To celebrate being able to bend over and pick something up without collapsing. To do your very best job of not notifying your face only to have a sweet and discerning soul summon your facial waterworks to overflowing with three words, "is everything okay?" I know what it is to pray that God would just take you now or let you chop off your legs at the hip and carry them around with you if he won't give you new ones.
Why do I write to tell you all of this? Because there is power in story.
There is power in our ability and need to relate in weak points and in strong points. Do I believe that God is ever faithful? Without a doubt in my mind. You see, I believe him word for word when he says that he will make all things new. He is making me new and he is making you new. In ways far more intimate and subtle than anyone could ever know because no one ever has to know or even understand. How could they?
He is the only one who can untie all of the knots without breaking a single string.
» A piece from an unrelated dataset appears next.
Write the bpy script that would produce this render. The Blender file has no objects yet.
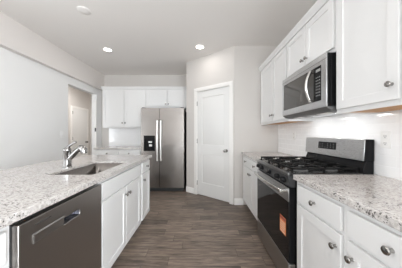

He is a God of nuance and of stark contrast, a God of justice, truth, healing, faith, and the most satisfying overwhelming love that this world could ever know.
He wants you to know that he loves you. He wants me to know that he loves me. I choose to believe that this is why he lets me experience the pain I experience, because it tunes my ear and beckons me to lean in to his chest and hear his heartbeat for me, for all of his children and all of his creation. That while we were broken, dirty, dark and lonely, he came into this harsh and cold world by way of the dark, lonely and finite flesh of a woman. To be born of the fleeting, carry the image and very nature and power of the infinite, to marry the severed binds between heaven and earth and forgive the sins of the world. Jesus died so we could all be healed.
Every time I experience pain to any degree, his Spirit hovers over my soul and washes me with the timeless truth that he loves me to heaven and hell and back.
This is why I share, because no pain, no gain.